The political dynamic is well-known and understandable: politicians across the spectrum feel pressure to act (or to be seen to act) decisively in the wake of such attacks. Might a rational, structured analysis of surveillance measures and their associated costs and benefits change this dynamic?

CDT took part in a debate on these and other important questions at the recent ‘State of the Union’ conference in Florence, Italy. One of the four tracks of the conference was titled ‘Surveillance and Freedom in Europe’ and featured the presentation of a major European Commission-funded research project: SURVEILLE. CDT was invited by the project coordinator, Professor Martin Scheinin, former UN Special Rapporteur on human rights and counter-terrorism, to provide a civil society perspective on the findings of the project. This research programme sought to develop a comprehensive methodology to assess surveillance technology in light of its effectiveness in enhancing security, balanced against its impact on fundamentals to data protection, privacy and free expression.

Surveillance, which is an interference with the right to respect for private life and correspondence, must be “proportionate” to a legitimate aim of government.

The project proposes a methodology for making a numerical calculation as to whether surveillance meets the “proportionality” requirement of EU law. Surveillance, which is an interference with the right to respect for private life and correspondence, must be “proportionate” to a legitimate aim of government. The rough equivalent in U.S. law would be to assess “reasonableness” of a Fourth Amendment search by quantifying the likely effectiveness of the search in investigating crime and measuring it against the impact of the search on Fourth Amendment privacy rights and First Amendment free speech rights.

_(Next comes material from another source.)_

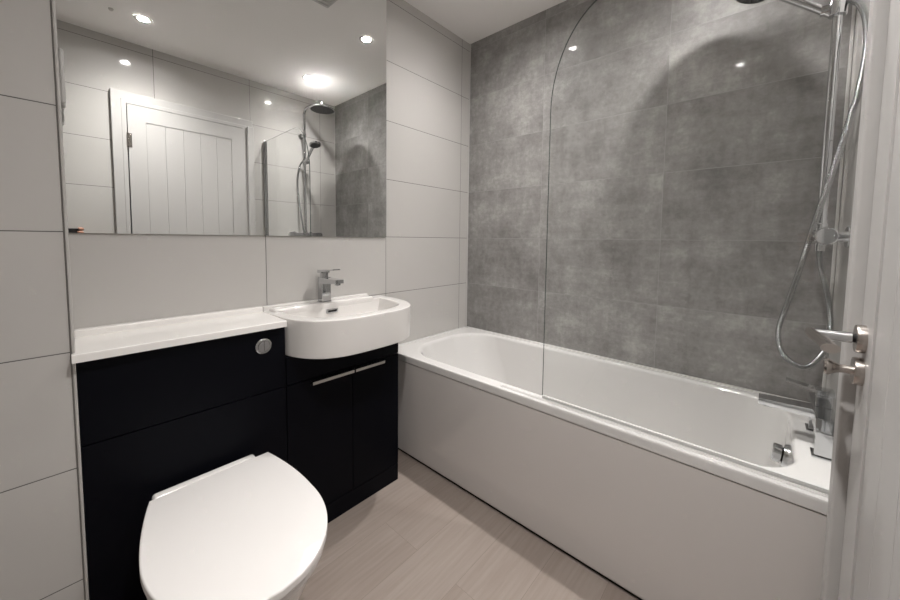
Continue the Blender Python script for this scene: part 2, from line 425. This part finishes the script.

The project and the ensuing debate is highly topical. Like other advocacy groups, CDT has repeatedly cautioned against rushing through laws that could undermine the very rights that open societies need to protect. Most recently, we have seen the dynamic play out in France where a new blanket data retention scheme has been adopted, and where new wide-ranging surveillance measures are being voted through. We saw it in the UK, where in 2014 the ‘DRIP Act’ was expedited through Parliament enabling continued blanket data retention – just months after the Court of Justice of the European Union invalidated the 2006 Data Retention Directive. The Directive itself was adopted with haste as a direct response to the London and Madrid terror attacks.

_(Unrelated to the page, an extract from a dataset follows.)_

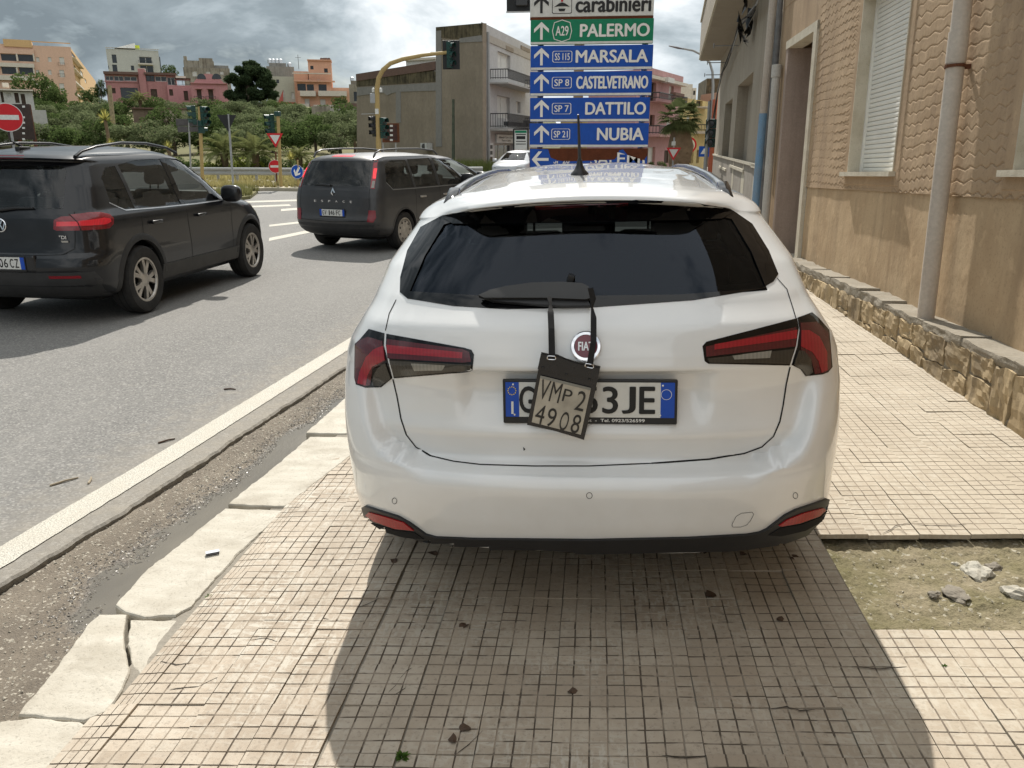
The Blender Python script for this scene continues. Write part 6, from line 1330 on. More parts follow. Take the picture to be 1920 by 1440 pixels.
k = .085; T = Matrix.Translation((xof(1013, 299), YS - .0185, zof(299))) @ Matrix.Rotation(math.pi / 2, 4, 'X') @ Matrix.Rotation(math.pi / 2, 4, 'Z'); A1 = [(-.16, -1.0), (.16, -1.0), (.16, .42), (.92, -.22), (.92, .20), (0, 1.0), (-.92, .20), (-.92, -.22), (-.16, .42)]
mesh_obj('arrow', [T @ Vector((a * k, b * k, 0)) for a, b in A1], [(0, 1, 2, 8), (2, 3, 4, 5), (2, 5, 8), (8, 5, 6, 7)], WHT, p)
def clip_text(name, txt, px0, px1, py, h, cut):
    V, F = text_mesh(txt, 1.0, .010, 1.0, 'LEFT'); xs = [v.x for v in V]; ys = [v.y for v in V]; a, b, c, d = min(xs), max(xs), min(ys), max(ys); X0, X1 = xof(px0, py), xof(px1, py)
    P = [Vector((X0 + (v.x - a) / (b - a) * (X1 - X0), YS - .0185, zof(py) + ((v.y - c) / (d - c) - .5) * h)) for v in V]
    bm = bmesh.new(); vs = [bm.verts.new(q) for q in P]
    for f in F:
        try: bm.faces.new([vs[i] for i in f])
        except ValueError: pass
    for co, no in cut: bmesh.ops.bisect_plane(bm, geom=bm.verts[:] + bm.edges[:] + bm.faces[:], plane_co=co, plane_no=no, clear_outer=True)
    me = bpy.data.meshes.new(name); bm.to_mesh(me); bm.free(); me.materials.append(WHT); return link(bpy.data.objects.new(name, me), p)
clip_text('lettering', 'SAL', 1107, 1156, 298, .115, [((0, 0, zof(300)), (0, 0, 1))]); clip_text('lettering', 'EMI', 1157, 1209, 297, .115, [((xof(1165, 290), 0, zof(287)), (.30, 0, 1))])
clip_text('road_number', 'SP 20', 1038, 1068, 301, .06, [((0, 0, zof(302)), (0, 0, 1))])
# ---- signal with backboard hung beside the sign stack, seen from behind
def sig_heads(mb, c, n, r, face, body=0, lens=1, pitch=.24):
    """row of visored lamps; face = unit vector the lamps look to"""
    f = Vector(face).normalized(); s_ = f.cross(UP).normalized()
    for k in range(n):
        q = Vector(c) + UP * (pitch * (n / 2 - .5 - k)); R = Matrix((s_, UP.cross(s_) * 0 + f, UP)).transposed().to_4x4()
        T = Matrix.Translation(q) @ R
        mb.bevbox(-.15, .15, -.12, .04, -pitch / 2 + .004, pitch / 2 - .004, .02, body, T); mb.lathe([(r, .04), (r * .9, .055), (0, .06)], 14, 'y', lens, T)
        # visor
        V, F = [], []
        for a in np.linspace(rad(-20), rad(200), 12):
            for d in (.04, .26 - .06 * abs(math.cos(a))): V.append(T @ Vector((r * 1.12 * math.cos(a), d, r * 1.12 * math.sin(a))))
        F = [(2 * i, 2 * i + 1, 2 * i + 3, 2 * i + 2) for i in range(11)]; mb.add(V, F, body)
SIGB = flat('signal_green', (.010, .045, .038), .4, var=.2); SIGL = flat('signal_lens', (.02, .02, .02), .15, var=.1); SIGK = flat('signal_board', (.013, .014, .015), .6, var=.2); YPOLE = grime('yellow_pole', (.40, .295, .125), (.27, .19, .09), .55, 2.5, .5, True, .0, 'World', 30)
Y = 9.4; q = at(970, 4, Y); sg = wthing('overhead_signal', 'black backboard of an overhead traffic light at the top left of the sign stack', 'traffic light', (q.x, Y, 3.4))
a, b = at(950, 24, Y), at(994, -60, Y); m = MB(); m.bevbox(a.x, a.x + .55, Y - .012, Y + .012, a.z, a.z + .85, .01); bo = m.build('backboard', SIGK, sg); m = MB(); m.box(a.x - .004, a.x + .554, Y - .014, Y - .0125, a.z - .004, a.z + .012); m.build('edge_strip', flat('edge_white', (.5, .5, .5), .5), bo)
m = MB(); sig_heads(m, (a.x + .17, Y + .15, a.z + .42), 3, .09, (0, 1, 0)); m.bevbox(a.x + .1, a.x + .24, Y - .05, Y - .012, a.z + .06, a.z + .12, .01, 1); m.build('signal_head', [SIGB, SIGL], bo); m = MB(); m.cyl((a.x + .8, Y + .1, -.1), (a.x + .8, Y + .1, 4.6), .055, n=12); m.tube([(a.x + .8, Y + .1, 4.4), (a.x + .5, Y + .1, 4.5), (a.x + .2, Y + .08, 4.3), (a.x + .2, Y + .05, a.z + .8)], .03, 8); m.build('pole', YPOLE, sg, True)

# ================================================================ POLES, SIGNALS AND SIGNS ACROSS THE JUNCTION
def base_at(px, py): return gp(px, py, ROADZ)
def disc_sign(root, c, r, mats, kind, tilt=0.0, squash=1.0, nrm=None):
    """flat sign plate facing back to the viewer side; kind: noentry, yield, keep, back, crossing"""
    d = (Vector((CAMP.x, CAMP.y, 0)) - Vector((c.x, c.y, 0))).normalized() if nrm is None else Vector(nrm).normalized(); s_ = UP.cross(d).normalized(); T = Matrix.Translation(c) @ Matrix((s_, UP, d)).transposed().to_4x4() @ Matrix.Rotation(tilt, 4, 'Y')
    def disk(nm, rr, z, mat, par, n=32):
        m = MB(); m.lathe([(rr, z - .006), (rr, z), (0, z)], n, 'z', 0, T); return m.build(nm, mat, par)
    if kind == 'noentry':
        p_ = disk('sign_plate', r, 0, SWHITE, root); disk('red_disc', r * .95, .003, mats, p_); m = MB(); m.box(-r * .72, r * .72, -r * .17, r * .17, .001, .005, 0, T); m.build('white_bar', SWHITE, p_)
    elif kind == 'keep':
        p_ = disk('sign_plate', r, 0, SWHITE, root); disk('blue_disc', r * .94, .003, SBLUE, p_); A1 = [(-.16, -.75), (.16, -.75), (.16, .20), (.55, -.18), (.55, .16), (0, .70), (-.55, .16), (-.55, -.18), (-.16, .20)]; R = T @ Matrix.Rotation(rad(150), 4, 'Z')
        mesh_obj('arrow', [R @ Vector((a * r, b * r, .006)) for a, b in A1], [(0, 1, 2, 8), (2, 3, 4, 5), (2, 5, 8), (8, 5, 6, 7)], WHT, p_)
    elif kind == 'yield':
        def tri(nm, rr, z, mat, par):
            V = [T @ Vector((rr * math.cos(a), rr * math.sin(a), zz__)) for zz__ in (z, z - .006) for a in (rad(-90), rad(30), rad(150))]; return mesh_obj(nm, V, [(0, 1, 2), (5, 4, 3), (0, 3, 4, 1), (1, 4, 5, 2), (2, 5, 3, 0)], mat, par)
        p_ = tri('sign_plate', r, 0, mats, root); tri('white_field', r * .62, .004, SWHITE, p_)
    elif kind == 'tri_back':
        V = [T @ Vector((r * math.cos(a), r * math.sin(a), z)) for z in (0, -.006) for a in (rad(-90), rad(30), rad(150))]; p_ = mesh_obj('sign_plate', V, [(0, 1, 2), (5, 4, 3), (0, 3, 4, 1), (1, 4, 5, 2), (2, 5, 3, 0)], mats, root)
    elif kind == 'speed':
        p_ = disk('sign_plate', r, 0, flat('ring_red', (.42, .01, .02), .5, var=.05), root); disk('white_field', r * .78, .003, SWHITE, p_); put_text('lettering', '50', SBLK, p_, T @ Matrix.Translation((0, 0, .006)), r * .8, r * 1.0, bold=.02)
    elif kind == 'crossing':
        m = MB(); m.box(-r, r, -r, r, -.006, 0, 0, T); p_ = m.build('sign_plate', SBLUE, root); mesh_obj('white_triangle', [T @ Vector((r * .75 * math.cos(a), r * .75 * math.sin(a) - .1 * r, .003)) for a in (rad(90), rad(210), rad(330))], [(0, 1, 2)], SWHITE, p_)
    return p_
SRED = flat('sign_signal_red', (.50, .012, .02), .4, var=.06)
def post(name, label, cat, bx, by, tx, ty, r, mat, Y=None):
    b = base_at(bx, by) if Y is None else at(bx, by, Y); t = at(tx, ty, b.y); b = Vector((b.x, b.y, ROADZ - .1)); t.x, b.x = t.x, b.x
    root = wthing(name, label, cat, Vector((b.x, b.y, ROADZ))); m = MB(); m.cyl(b, t, r, r, n=10); m.build('post', mat, root, True); return root, b.y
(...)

It seems clear that were policy makers to undertake a systematic cost/benefit analysis such as that proposed by the SURVEILLE project, the result would probably be a more measured, considered approach to electronic surveillance, and more targeted and particularized use of these technologies and methods, as opposed to bulk collection activities. This was a view expressed by many participants in the debates on the SURVEILLE project.

Another issue discussed during the panels was whether the SURVEILLE project’s proposed quantitative methodology could be applied in policy making. The question here is whether it is practicable to express complex legal and ethical values by assigning numerical values to the variables set out in the methodology. A variety of views were expressed on this point. Further, it was discussed whether the methodology could be brought to bear in court cases in which surveillance programmes are being challenged. Together with other groups, CDT participates in legal proceedings involving the lawfulness of surveillance programmes under the EU Charter of Fundamental Rights, and the European Convention of Human Rights, so this issue has practical implications.

In our view, a numerical approach as proposed in the project could be part of a court’s assessment of the lawfulness of surveillance.

In our view, a numerical approach as proposed in the project could be part of a court’s assessment of the lawfulness of surveillance – a non-dispositive factor to consider. Both in the case of drafting of laws and in court cases on the lawfulness of surveillance a methodology could help ensure that decisions are taken based on structured thinking about the factors in the methodology. But, as mentioned, compressing the complex reasoning behind a policy or legal decision into a numerical value would probably not be feasible.

Finally, the debate on the project’s findings focused on the importance of parliamentary and judicial oversight of surveillance programmes, and how an assessment methodology should take into account the quality and rigour of such oversight.

As CDT has pointed out recently, the speed with which European governments move to apply wide-ranging and controversial electronic surveillance measures, and often with insufficient democratic oversight, is a matter for concern for privacy advocates, citizens, and the private sector. Policy makers should assess carefully the necessity and proportionality of these measures and allow time and space for the necessary public debate. The SURVEILLE project sets out a methodology that could be helpful in structuring a rational, systematic debate, both at the national and European levels.